Construction Works of Mohammed VI Mosque Launched in Abidjan Neighborhood

Construction Works of Mohammed VI Mosque Launched in Abidjan Neighborhood

The construction works of a new mosque in Treichville, a neighborhood of the Ivorian capital city of Abidjan, were launched Friday by the Moroccan Monarch, who is on a friendship and work visit to Côte d’Ivoire, and President Alassane Dramane Ouattara.

The Mohammed VI mosque will cover 25,000 m2 and will include two prayer rooms for men and women that can accommodate more than 7,000 worshippers.

The project, to be completed in about 34 months, also includes a library, a conference room, a Koranic school, administrative buildings, as well as commercial shops, a parking lot and a Park.

The Monarch and his host had earlier performed the Friday prayer at La Grande Mosquée in Abidjan.

On this occasion, King Mohammed VI handed President of Côte d’Ivoire’s Supreme Council of Imams, Aboubacar Fofana, 10,000 copies of the Holy Quran destined to mosques in the country, including 8,000 copies in French.

The King was greeted by Ivorian Murshidins and Murshidates who graduated from the Rabat-based Mohammed VI Institute for Imams’ Training.

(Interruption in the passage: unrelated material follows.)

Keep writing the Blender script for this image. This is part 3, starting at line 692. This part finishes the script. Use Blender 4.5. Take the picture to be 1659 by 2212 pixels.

The religious preachers and councilors expressed gratitude to the Moroccan ruler for his unwavering efforts to promote the lofty values of moderate Islam and to share his country’s experience with other African countries.

The Mohammed VI Institute for Imams’ Training is part of a Moroccan ambitious program meant to fight radical Islamic militancy and dangerous extremist ideas. The institution provides training to hundreds of imams of various nationalities, mainly from Africa, but also from other countries such as France and Belgium.

The center seeks to inculcate in Imams the precepts of a tolerant and non-violent form of Islam based on Maliki rite and teach them how to fight extremism and religious radicalization through sound argumentation and dialog.

Morocco has been providing, for years if not for centuries, training to foreign Islamic scholars and Imams, mainly from sub-Saharan Africa, in order to disseminate an “Islam of the middle path doctrine,” a vision of religion based on tolerance, intercultural dialogue and respect of other faiths.